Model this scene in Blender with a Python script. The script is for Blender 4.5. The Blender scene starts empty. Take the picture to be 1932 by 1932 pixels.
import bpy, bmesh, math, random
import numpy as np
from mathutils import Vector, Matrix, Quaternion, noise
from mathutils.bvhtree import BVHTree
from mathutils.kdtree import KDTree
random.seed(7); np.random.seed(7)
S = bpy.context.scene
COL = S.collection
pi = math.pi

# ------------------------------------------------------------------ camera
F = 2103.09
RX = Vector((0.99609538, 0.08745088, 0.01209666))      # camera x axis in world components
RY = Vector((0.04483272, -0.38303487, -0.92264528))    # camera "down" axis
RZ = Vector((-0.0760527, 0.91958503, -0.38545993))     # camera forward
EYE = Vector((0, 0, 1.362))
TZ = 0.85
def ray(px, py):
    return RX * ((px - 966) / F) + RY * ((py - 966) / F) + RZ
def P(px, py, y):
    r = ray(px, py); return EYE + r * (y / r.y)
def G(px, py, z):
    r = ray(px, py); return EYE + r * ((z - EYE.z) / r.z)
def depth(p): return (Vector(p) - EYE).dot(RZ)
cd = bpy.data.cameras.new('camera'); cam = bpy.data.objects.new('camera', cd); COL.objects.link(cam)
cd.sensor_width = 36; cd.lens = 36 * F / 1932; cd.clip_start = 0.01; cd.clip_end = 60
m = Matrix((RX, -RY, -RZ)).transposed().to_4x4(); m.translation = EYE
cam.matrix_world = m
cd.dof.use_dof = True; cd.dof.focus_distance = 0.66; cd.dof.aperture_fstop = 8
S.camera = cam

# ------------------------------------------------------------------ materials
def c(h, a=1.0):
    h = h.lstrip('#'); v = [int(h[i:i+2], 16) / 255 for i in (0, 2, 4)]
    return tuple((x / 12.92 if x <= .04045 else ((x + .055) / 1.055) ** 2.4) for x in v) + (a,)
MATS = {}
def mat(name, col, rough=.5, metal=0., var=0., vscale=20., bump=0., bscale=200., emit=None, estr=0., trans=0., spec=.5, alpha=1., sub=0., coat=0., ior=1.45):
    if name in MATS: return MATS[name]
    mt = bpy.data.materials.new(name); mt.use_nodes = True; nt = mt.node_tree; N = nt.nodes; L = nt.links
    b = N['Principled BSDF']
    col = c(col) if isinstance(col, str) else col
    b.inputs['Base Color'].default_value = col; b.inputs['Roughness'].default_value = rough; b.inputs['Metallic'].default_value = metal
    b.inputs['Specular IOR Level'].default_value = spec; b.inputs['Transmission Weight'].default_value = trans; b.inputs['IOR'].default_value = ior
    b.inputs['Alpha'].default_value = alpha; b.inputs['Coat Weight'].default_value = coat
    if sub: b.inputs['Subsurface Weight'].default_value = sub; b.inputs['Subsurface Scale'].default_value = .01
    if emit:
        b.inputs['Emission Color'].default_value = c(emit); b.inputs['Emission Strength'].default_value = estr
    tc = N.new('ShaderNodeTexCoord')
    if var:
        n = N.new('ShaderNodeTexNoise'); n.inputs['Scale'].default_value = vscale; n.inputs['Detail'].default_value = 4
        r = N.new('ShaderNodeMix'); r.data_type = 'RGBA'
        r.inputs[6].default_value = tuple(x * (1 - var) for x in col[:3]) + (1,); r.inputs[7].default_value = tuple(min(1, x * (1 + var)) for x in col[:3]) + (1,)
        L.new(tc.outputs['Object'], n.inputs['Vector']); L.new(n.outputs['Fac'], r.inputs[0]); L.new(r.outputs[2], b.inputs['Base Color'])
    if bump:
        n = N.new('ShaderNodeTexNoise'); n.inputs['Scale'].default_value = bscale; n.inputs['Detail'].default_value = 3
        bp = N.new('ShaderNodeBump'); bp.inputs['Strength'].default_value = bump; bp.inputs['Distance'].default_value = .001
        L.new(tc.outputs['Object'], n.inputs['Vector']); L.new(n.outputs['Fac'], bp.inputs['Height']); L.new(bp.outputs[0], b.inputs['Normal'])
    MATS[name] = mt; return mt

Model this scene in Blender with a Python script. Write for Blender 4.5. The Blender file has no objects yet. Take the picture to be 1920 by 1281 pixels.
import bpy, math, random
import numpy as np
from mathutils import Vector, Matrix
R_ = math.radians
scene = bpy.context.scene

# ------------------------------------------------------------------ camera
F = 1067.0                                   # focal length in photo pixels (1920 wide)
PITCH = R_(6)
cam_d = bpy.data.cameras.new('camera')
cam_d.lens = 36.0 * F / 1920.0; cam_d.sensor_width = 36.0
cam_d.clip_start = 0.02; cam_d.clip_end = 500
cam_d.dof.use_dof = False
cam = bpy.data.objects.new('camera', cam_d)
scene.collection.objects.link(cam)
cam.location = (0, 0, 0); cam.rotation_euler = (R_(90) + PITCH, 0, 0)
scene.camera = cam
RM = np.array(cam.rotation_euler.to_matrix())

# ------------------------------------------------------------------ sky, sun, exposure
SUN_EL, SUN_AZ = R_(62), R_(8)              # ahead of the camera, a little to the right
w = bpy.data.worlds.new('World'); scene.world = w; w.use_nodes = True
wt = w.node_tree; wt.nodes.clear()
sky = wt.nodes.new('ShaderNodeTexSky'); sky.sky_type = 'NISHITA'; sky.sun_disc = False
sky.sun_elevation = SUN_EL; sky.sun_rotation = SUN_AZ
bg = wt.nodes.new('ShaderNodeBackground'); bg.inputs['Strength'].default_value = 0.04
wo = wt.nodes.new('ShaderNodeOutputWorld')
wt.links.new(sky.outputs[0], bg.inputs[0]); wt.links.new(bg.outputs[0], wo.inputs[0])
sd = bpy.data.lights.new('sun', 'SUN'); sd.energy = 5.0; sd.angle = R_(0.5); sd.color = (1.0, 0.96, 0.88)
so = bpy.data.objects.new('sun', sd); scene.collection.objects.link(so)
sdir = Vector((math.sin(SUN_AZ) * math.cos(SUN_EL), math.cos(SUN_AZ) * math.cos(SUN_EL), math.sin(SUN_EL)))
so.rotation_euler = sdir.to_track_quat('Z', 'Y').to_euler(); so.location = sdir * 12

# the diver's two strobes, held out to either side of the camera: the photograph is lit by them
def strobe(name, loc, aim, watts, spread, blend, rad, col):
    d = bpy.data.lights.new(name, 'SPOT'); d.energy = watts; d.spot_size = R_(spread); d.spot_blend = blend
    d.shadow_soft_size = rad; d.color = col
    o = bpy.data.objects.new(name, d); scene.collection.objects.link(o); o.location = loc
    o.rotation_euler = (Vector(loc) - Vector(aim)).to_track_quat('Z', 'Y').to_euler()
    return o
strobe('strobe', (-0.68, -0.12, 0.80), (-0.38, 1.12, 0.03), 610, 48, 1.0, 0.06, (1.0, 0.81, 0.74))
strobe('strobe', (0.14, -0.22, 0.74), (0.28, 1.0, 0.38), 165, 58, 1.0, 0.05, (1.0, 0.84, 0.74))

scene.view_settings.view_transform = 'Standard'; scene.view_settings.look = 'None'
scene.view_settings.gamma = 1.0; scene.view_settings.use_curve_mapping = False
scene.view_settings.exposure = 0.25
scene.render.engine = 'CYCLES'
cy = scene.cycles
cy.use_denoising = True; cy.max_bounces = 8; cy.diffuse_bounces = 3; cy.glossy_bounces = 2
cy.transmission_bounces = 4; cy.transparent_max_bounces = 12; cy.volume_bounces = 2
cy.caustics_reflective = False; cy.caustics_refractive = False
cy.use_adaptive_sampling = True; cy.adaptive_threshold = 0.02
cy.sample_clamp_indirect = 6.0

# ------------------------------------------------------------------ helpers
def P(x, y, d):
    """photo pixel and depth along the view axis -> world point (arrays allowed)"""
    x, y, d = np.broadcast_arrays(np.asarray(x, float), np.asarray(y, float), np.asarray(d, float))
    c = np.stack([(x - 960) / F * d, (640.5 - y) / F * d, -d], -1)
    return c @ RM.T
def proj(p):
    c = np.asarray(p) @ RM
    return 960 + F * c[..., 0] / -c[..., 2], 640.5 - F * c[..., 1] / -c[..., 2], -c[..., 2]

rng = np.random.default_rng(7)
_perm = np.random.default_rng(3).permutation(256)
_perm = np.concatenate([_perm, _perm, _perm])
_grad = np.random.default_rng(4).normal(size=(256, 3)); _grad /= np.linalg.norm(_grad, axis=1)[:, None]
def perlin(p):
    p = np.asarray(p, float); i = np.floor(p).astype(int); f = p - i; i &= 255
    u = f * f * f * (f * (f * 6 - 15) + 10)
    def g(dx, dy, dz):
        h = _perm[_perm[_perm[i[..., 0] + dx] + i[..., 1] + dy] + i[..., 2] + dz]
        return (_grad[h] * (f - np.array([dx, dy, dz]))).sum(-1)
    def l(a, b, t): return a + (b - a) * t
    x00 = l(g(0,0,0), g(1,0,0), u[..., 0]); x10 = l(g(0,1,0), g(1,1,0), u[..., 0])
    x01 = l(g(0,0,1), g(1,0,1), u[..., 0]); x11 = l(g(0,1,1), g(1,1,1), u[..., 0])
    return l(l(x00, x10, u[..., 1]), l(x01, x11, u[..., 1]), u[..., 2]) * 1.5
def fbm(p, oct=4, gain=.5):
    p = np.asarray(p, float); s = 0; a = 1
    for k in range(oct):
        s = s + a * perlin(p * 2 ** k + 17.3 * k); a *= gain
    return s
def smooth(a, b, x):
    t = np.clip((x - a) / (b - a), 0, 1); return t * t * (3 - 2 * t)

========

Both the line with "Model this scene in Blender with a Python script. Write" and the line with "scene = bpy.context.scene" belong in the extract, along with every line between them; set down those lines exactly and only.

Model this scene in Blender with a Python script. Write for Blender 4.5. The Blender file has no objects yet. Take the picture to be 1920 by 1281 pixels.
import bpy, math, random
import numpy as np
from mathutils import Vector, Matrix
R_ = math.radians
scene = bpy.context.scene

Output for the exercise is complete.